- The Washington Times - Wednesday, May 21, 2008


Top Saddam aide back in court

BAGHDAD — Tariq Aziz, the international face of the regime of hanged Iraqi leader Saddam Hussein, was back in the dock yesterday on charges of crimes against humanity.

Mr. Aziz, 72, is on trial along with seven other defendants over the execution in 1992 of 42 Baghdad merchants accused of racketeering while Iraq was under U.N. sanctions.

The former foreign minister and deputy prime minister, who surrendered to American forces in April 2003 shortly after the invasion, said people who had tried to assassinate him in the past were out to finish the job.

Mr. Aziz, the only Christian in Saddam’s inner circle, said he was “proud” to have been a member of the now-disbanded ruling Ba’ath Party, but that he could not be held responsible for the charges against him.


Olmert faces second grilling

JERUSALEM — Prime Minister Ehud Olmert will be questioned this week for a second time in the latest corruption probe against him, which has stirred calls for his resignation, police said yesterday.

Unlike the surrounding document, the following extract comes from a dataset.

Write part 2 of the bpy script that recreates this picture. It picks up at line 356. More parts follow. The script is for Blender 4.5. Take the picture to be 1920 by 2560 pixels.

Police are seeking to establish whether Mr. Olmert dispensed any favors in exchange for questionable funds he received from U.S. financier Morris Talansky during the 13 years before he became Israel’s leader in 2006.

Mr. Olmert, 62, was mayor of Jerusalem from 1993 to 2003 and then the Cabinet’s trade and industry minister. State Prosecutor Moshe Lador told the Israeli High Court on Monday that Mr. Olmert received envelopes stuffed with cash from Mr. Talansky.


Electoral reform offers more choice

DOHA — Qatar’s appointed consultative council has adopted an electoral law paving the way for two-thirds of its 45 members to be directly elected in a first for the Gulf emirate, according to press reports.

The elections have been in the offing since a new constitution came into force in the emirate in June 2005.

Qatar has held three sets of local elections, in 1999, 2003 and 2007, to a single municipal council that covers the whole emirate. In last year’s vote, a female candidate won a contested election for the first time.


Leading reformer back behind bars

DUBAI, United Arab Emirates — Leading Saudi reformist Matruk al-Faleh, who once served almost 18 months in jail for demanding a constitutional monarchy, has been arrested, his wife said yesterday.

Jamila al-Ukalaa said she was informed by the security services in a telephone call at midnight Monday that her husband had been arrested in Riyadh. She said no reason was given.

Mr. al-Faleh was one of three reformists who spent nearly a year and a half behind bars for demanding a constitutional monarchy before being pardoned by King Abdullah in August 2005.